Ia menambahkan bahwa pinjaman daerah dapat bersumber dari pemerintah pusat dan/atau PT SMI, termasuk pinjaman dengan jangka waktu melebihi sisa masa jabatan kepala daerah. Karena itu, persetujuan pinjaman semacam ini harus melalui pertimbangan dari tiga kementerian: Menteri Keuangan, Menteri Dalam Negeri, dan Menteri Perencanaan Pembangunan Nasional.
Fatoni menjelaskan, pinjaman yang dikelola PT SMI berasal dari berbagai sumber, di antaranya ekuitas perusahaan seperti Penyertaan Modal Negara (PMN) serta kegiatan fund raising seperti pinjaman dari pemerintah, lembaga keuangan, penerbitan surat berharga, dan pembiayaan lain.
“Disepakati bahwa yang termasuk dalam pinjaman yang bersumber dari pemerintah adalah pinjaman yang dananya dianggarkan pada APBN dan dialokasikan untuk penyediaan pinjaman kepada pemerintah daerah,” ungkapnya.
Meskipun mendorong pinjaman untuk percepatan pembangunan, Fatoni menekankan pentingnya prinsip kehati-hatian, terutama untuk pinjaman yang jatuh tempo melewati masa jabatan kepala daerah.
“Perlunya kehati-hatian terhadap pinjaman daerah yang melewati masa jabatan kepala daerah, dikarenakan akan membebani kepala daerah yang baru,” ujarnya.
Ia menegaskan pentingnya pemantauan berkala oleh semua pihak terkait agar proyek infrastruktur berjalan sesuai rencana, dan kewajiban pembayaran pinjaman dapat diselesaikan oleh pemerintah daerah tanpa membebani keuangan negara.

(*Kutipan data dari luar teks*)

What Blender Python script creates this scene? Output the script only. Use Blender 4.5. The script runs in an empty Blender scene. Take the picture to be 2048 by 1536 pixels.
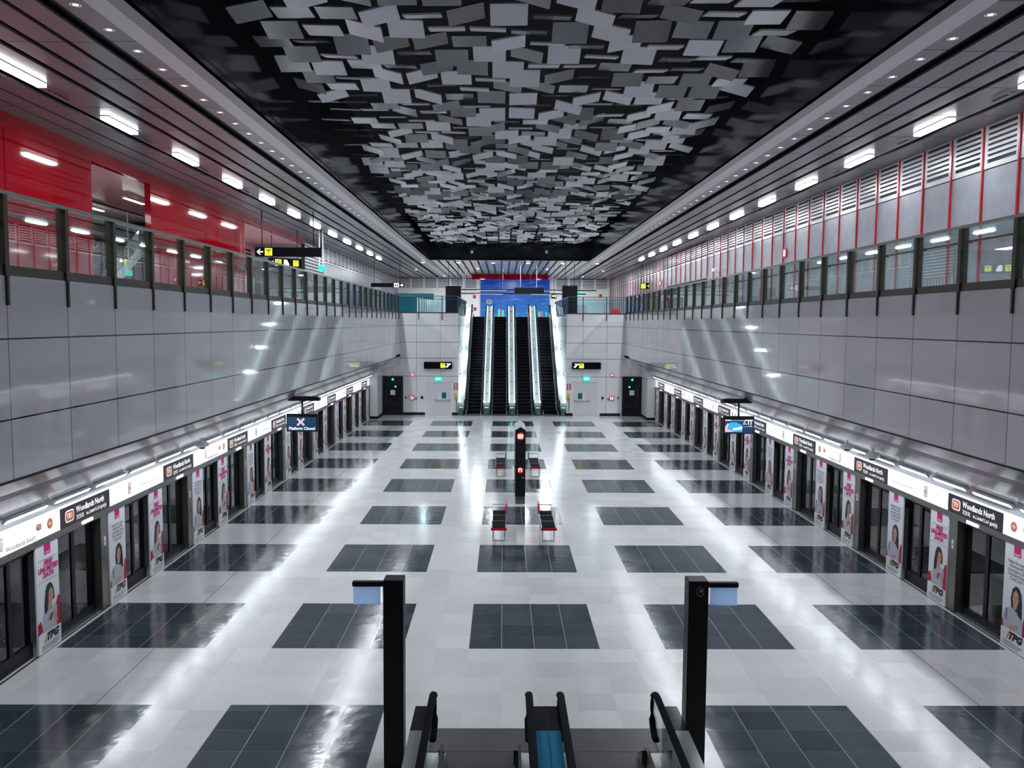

“Terhadap pinjaman yang telah disetujui, dapat dilakukan pemantauan dan evaluasi secara berkala oleh para pihak, baik secara bersama-sama maupun terpisah, untuk memastikan proyek pembangunan berjalan sesuai rencana dan tidak menjadi beban pemerintah pusat,” tutup Fatoni.